Retaining women in STEM subjects beyond their initial early-stage career is a considerable hurdle that academia, and indeed industry, has yet to overcome. Whether the pressure comes from society, cultural backgrounds or within the family is unclear, but many women either choose or are forced to step away from their STEM careers.
“We have to stop thinking of careers as linear and straightforward,” says Nunes. “The careers of women pass through different stages to those of men — that’s a fact — and it doesn’t have to be because of marriage or children. Women may face additional hurdles that slow down their path. They may have to find alternative routes, reinvent themselves and then rise once more; this must be taken into account. We should be facilitating their growth in these nonlinear steps of their careers.”

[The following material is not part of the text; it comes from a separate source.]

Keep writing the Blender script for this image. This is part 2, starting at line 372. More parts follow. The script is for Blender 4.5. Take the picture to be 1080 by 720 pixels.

“This is a key theme in our work with WISER,” says Khashab. “We explain to young women about all the different ways in which STEM careers can pan out. We show them that they can work in different ways and demonstrate the wide variety of jobs available with STEM links, not just industry and academia, but in law and government, for example.”
And their advice to young women hoping to make their way in STEM? Be flexible but stand your ground, don’t give up, and find a perfect blend of being stubborn but enthusiastic.
“I’m with former German Chancellor Angela Merkel,” says Khashab. “She once famously said ‘I might bend but I will never break.’ This is the best advice I can give to young women in work, no matter what field they are in.”
“I read from the astronaut Buzz Aldrin the phrase; ‘You have to be a master of zigzag’,” adds Nunes. “So true for women, in every area of life.”